Mathias Erdtmann
É possível fazer uma crítica construtiva ao BC sem ameaçar sua autonomia. E no núcleo dessa critica pode ser feita uma proposta, em um formato que pode agradar gregos e troianos. É muito simples, basta “copiar a matriz”, uma proposta que deveria, a princípio, ser bem aceita pelo mercado, e satisfazer os desígnios do governo — que o BC brasileiro tenha duas metas, de forma semelhante ao dos EUA.
Aqui, o BC tem uma missão: controle da inflação. E para isso ele tem um arsenal cuja arma preferida é a definição da taxa de juros (pedais do acelerador e freio da economia).
DUPLO MANDATO – Nos EUA funciona o chamado “duplo mandato” desde 1977, com duas missões: (1) controle da inflação e (2) manutenção do pleno emprego. Além da taxa de juros, outra ferramenta muito usada é o controle da base monetária (dinheiro em circulação) com os afrouxamentos (“quantitative easining”) e tensionamentos (“quantitative tightening”).
No Brasil, com a única missão, a maior eficiência da ferramenta dos juros ocorre quando o banco opera com base monetária muito pequena, com os enxugamentos, ou retiradas do dinheiro em circulação dos bancos (de forma remunerada mediante depósitos compromissados), que tanto são criticados pela Dra. Maria Lúcia Fattorelli.
Isso tudo é fácil de comprovar ao analisar a base monetária M2 como percentual do PIB, disponível na página de dados abertos do BC e do FED (base de dados do BC dos EUA). Nos EUA a base monetária (ou dinheiro em circulação – agregado M2) está hoje em 82% do PIB, enquanto no Brasil está – como sempre – em 50% (mais baixo que o mínimo da história norte-americana).
POBREZA ARTIFICIAL – Essa versão brasileira cria uma pobreza artificial e os bancos ficam “sem dinheiro” pra emprestar, aumentando o spread, que é a diferença entre o juros do governo e o juros para as pessoas.
Ora, neste duplo mandato, o BC não pode esfolar a “real economy” dos empregos das pessoas em troca de uma missão meramente bancária, e com isso ganha uma sensibilidade adicional — sem perder a autonomia, e sem requerer que o presidente da República ou o ministro da Fazenda façam o triste papel de pedir compaixão aos banqueiros.
Lá nos EUA as metas são definidas e aprovadas anualmente no congresso, sendo atualmente uma inflação a 2% (+-1 %) e desemprego em 4,4% (+- 1%) – esses números praticamente não mudam de um ano pra outro.
PLENO EMPREGO – Para trabalhar dentro das margens, se o desemprego crescer, o Banco Central americano tem que aceitar ir ao limite superior da inflação para aquecer a economia, por exemplo.
Esses 4,4% de desemprego caracterizam o pleno emprego, pois é esperado que sempre exista uma parcela (pequena) da população que esteja trocando de empregos, formando um colchão de mobilidade que ainda permite algum poder de barganha aos patrões e empregados.
Vejam que assim a autonomia e o poder do BC vêm junto com uma missão que inclui o bem-estar geral a partir do emprego, garantindo a dignidade e oportunidades ao povo americano.
OUTRO EXEMPLO – Na Nova Zelândia, foram até mais longe no sistema BC autônomo + meta de inflação, instituindo “triplo mandato”: (1) inflação baixa e positiva; (2) pleno emprego; (3) preços de aquisição de casas com baixa inflação.
A terceira meta buscaria evitar a inflação de ativos, que é uma das principais fontes de desigualdade, pois a parcela mais rica, possuidora de mais ativos, se beneficia com ela, enquanto os mais pobres são prejudicados pelo aumento dos aluguéis.

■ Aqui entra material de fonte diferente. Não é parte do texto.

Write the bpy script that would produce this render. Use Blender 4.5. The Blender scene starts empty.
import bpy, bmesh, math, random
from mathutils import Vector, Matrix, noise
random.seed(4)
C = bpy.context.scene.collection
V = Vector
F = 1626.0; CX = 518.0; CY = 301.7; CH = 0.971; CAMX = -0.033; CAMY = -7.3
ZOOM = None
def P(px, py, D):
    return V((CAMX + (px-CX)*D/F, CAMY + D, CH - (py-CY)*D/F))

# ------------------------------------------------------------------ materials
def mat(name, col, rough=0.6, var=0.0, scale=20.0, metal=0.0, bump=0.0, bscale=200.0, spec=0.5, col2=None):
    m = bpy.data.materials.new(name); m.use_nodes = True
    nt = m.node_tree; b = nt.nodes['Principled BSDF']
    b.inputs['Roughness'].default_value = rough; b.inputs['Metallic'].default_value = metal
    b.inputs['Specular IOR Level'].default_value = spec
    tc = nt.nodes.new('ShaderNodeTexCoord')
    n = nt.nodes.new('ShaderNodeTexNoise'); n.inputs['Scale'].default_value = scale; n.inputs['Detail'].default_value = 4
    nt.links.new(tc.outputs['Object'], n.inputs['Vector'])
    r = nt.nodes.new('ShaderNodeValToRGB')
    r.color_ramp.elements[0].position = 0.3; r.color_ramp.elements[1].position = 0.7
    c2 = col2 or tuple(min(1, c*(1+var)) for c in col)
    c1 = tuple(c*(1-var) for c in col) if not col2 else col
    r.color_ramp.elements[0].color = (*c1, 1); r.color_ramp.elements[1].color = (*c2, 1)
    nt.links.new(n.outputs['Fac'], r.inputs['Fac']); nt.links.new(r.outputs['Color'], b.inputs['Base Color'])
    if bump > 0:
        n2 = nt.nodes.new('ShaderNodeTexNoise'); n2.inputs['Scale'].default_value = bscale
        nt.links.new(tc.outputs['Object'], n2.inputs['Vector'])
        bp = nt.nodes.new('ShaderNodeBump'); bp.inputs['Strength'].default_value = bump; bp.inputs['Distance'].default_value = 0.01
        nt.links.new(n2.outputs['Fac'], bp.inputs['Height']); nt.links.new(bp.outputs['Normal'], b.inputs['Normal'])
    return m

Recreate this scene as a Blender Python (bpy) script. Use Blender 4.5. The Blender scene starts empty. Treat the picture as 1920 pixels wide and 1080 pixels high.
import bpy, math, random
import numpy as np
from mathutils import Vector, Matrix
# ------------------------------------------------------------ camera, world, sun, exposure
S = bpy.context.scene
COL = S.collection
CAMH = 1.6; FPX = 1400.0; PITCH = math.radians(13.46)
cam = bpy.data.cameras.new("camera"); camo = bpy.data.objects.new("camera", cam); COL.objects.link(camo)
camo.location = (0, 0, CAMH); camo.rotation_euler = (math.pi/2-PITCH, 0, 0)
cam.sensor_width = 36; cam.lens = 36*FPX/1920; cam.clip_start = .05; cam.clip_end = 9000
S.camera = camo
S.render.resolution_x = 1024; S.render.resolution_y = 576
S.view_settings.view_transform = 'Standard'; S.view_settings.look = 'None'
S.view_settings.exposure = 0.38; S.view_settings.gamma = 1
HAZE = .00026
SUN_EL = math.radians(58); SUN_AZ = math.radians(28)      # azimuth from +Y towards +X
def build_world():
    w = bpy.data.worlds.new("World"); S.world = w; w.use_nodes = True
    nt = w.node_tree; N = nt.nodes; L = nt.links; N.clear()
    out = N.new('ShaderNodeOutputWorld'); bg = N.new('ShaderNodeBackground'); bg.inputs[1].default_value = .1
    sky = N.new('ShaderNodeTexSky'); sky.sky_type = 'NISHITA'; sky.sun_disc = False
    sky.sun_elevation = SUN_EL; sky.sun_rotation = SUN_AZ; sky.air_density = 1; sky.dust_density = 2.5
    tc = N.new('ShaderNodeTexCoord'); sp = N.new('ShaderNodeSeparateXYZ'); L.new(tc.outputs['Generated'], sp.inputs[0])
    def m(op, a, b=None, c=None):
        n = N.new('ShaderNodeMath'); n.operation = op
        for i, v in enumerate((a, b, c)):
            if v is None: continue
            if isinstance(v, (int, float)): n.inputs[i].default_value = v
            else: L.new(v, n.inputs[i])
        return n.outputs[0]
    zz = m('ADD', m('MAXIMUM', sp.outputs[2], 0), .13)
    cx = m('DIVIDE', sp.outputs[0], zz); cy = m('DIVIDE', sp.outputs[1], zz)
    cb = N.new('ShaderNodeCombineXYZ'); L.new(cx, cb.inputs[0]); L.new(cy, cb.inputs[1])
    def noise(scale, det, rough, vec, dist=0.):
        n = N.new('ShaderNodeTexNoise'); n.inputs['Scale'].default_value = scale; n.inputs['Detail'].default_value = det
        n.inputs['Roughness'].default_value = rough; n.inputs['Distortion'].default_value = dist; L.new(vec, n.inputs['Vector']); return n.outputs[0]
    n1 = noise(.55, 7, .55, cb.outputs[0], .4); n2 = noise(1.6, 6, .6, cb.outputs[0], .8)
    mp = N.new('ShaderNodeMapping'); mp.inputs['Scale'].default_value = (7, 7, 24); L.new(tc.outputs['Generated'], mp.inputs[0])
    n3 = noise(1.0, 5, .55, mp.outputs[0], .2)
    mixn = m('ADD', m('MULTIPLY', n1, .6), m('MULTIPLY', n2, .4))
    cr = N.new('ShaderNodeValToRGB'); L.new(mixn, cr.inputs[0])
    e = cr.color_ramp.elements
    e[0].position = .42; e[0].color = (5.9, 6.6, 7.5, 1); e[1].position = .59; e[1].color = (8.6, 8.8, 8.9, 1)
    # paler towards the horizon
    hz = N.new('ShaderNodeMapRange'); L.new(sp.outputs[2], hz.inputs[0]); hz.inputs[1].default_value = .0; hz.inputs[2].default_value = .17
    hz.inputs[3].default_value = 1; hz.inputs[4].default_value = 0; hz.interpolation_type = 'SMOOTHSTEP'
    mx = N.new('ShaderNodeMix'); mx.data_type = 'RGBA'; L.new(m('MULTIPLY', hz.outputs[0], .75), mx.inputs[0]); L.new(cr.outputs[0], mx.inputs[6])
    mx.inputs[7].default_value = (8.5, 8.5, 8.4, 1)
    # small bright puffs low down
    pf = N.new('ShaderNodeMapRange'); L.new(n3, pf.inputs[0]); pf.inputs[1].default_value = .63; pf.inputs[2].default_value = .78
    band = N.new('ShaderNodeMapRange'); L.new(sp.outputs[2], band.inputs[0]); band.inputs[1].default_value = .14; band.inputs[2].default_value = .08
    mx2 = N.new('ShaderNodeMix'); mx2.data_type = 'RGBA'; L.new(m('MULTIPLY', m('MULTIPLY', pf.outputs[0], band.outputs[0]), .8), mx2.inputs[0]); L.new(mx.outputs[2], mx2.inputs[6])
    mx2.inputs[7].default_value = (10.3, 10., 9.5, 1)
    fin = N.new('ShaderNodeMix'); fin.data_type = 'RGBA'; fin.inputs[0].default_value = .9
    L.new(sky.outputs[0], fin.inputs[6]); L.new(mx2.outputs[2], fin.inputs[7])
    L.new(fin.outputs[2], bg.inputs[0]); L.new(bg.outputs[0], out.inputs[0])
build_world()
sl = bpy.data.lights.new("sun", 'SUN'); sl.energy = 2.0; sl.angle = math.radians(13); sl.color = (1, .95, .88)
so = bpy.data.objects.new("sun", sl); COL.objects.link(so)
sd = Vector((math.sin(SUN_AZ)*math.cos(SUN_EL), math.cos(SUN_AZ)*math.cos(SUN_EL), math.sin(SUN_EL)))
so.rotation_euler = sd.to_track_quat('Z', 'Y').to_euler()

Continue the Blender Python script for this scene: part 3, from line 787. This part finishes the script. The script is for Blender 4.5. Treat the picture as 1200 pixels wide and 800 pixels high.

Com essa política, o sistema financeiro do governo busca estabilidade da economia com emprego e chance de moradia digna para as pessoas.
Vejam que estes sistemas não ferem a autonomia dos BCs, muito pelo contrário: dão mais poder para algo que funciona (a certo grau, até melhor que outras esferas do governo), ao mesmo tempo que insere o banco nas questões de bem-estar social – sem fazer política diretamente, mas através do emprego.
NOTA DA REDAÇÃO DO SITE – Mathias Erdtmann é um dos intelectuais brasileiros que eu mais respeito e admiro. Seus artigos deveriam ser republicados por toda a grande imprensa para vitalizar nas redes sociais. Mas quem se interessa por uma discussão de tamanho nível? O presidente da República, é claro, deveria ter assessores com esse padrão de conhecimento, mas está cercado de áulicos pessimamente instruídos, que só sabem bater palmas para as asneiras que Sua Excelência espalha diariamente aos borbotões. É pena.